Dad reminded me, "Be respectful."


"Two, if drivers are confused by a bunch of changes, it will just cause car wrecks. Three, a two-lane bridge with opposite traffic and no divider is lots more dangerous than two lanes going the same way on each side WITH a divider. There will be head-ons!"


The teacher rolled her eyes as she spun on her heal to erase the diagram from the blackboard.


"Mrs. Clark, I think Nelson makes some good points," Dad said.


Dad saw my smile and cautioned me; "Nelson, gentlemen don't gloat."  

I couldn't help it; I finally won one with Mrs. Clark! 


"Well, I grew up there, sir.  I never saw a head-on collision," she said with teary eyes.  

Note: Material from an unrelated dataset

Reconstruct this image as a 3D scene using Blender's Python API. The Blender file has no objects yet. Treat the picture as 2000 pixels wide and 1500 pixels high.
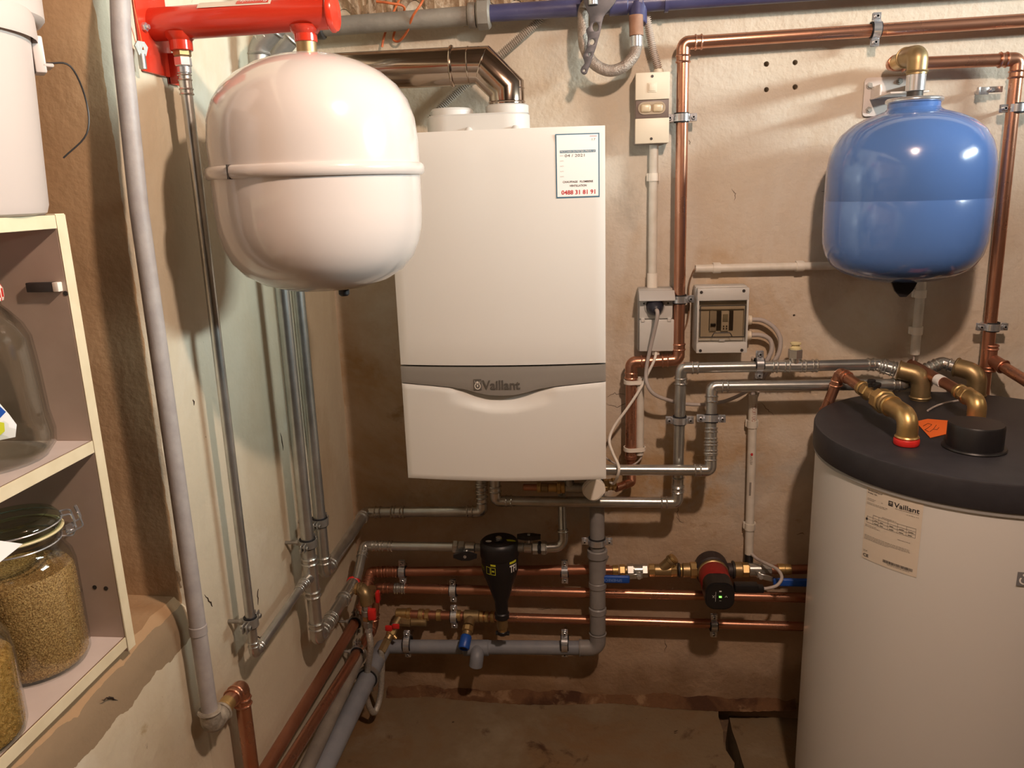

It seemed like such a victory, but I soon realized that I would have been far better off if only I knew enough to pick my battles and keep my mouth shut, two life lessons I've been slow to learn.  Our teacher/student relationship went from bad to worse, and Mrs. Clark upped the ante. She stopped calling Dad and started calling Mom. That didn't work out so well for me. 


They were both city girls who moved to the country, and Mom identified with Mrs. Clark. Soon they were commiserating on a monthly, sometimes weekly, basis. 


At an afternoon meeting, Mom told “Peggy” with a tone of disgust, "The apple didn't fall far from the tree, I'll tell you that much. That boy is just like his father. You can't get ahead of those two; they're as thick as thieves!" 


Mom then asked, "Did they gang up on you, Peggy?" 


"Yes, yes I feel they did, Thelma! " 


Oh, God, first names, I thought to myself.


"Well, they'll do that, and you can't get a word in edgewise. From here on out when you have a problem with Nelson, you call ME! 


You let me know if Nelson gets mouthy and I'll fan his little ass till he can't sit for a week."


Nope, that did not go well for me at all.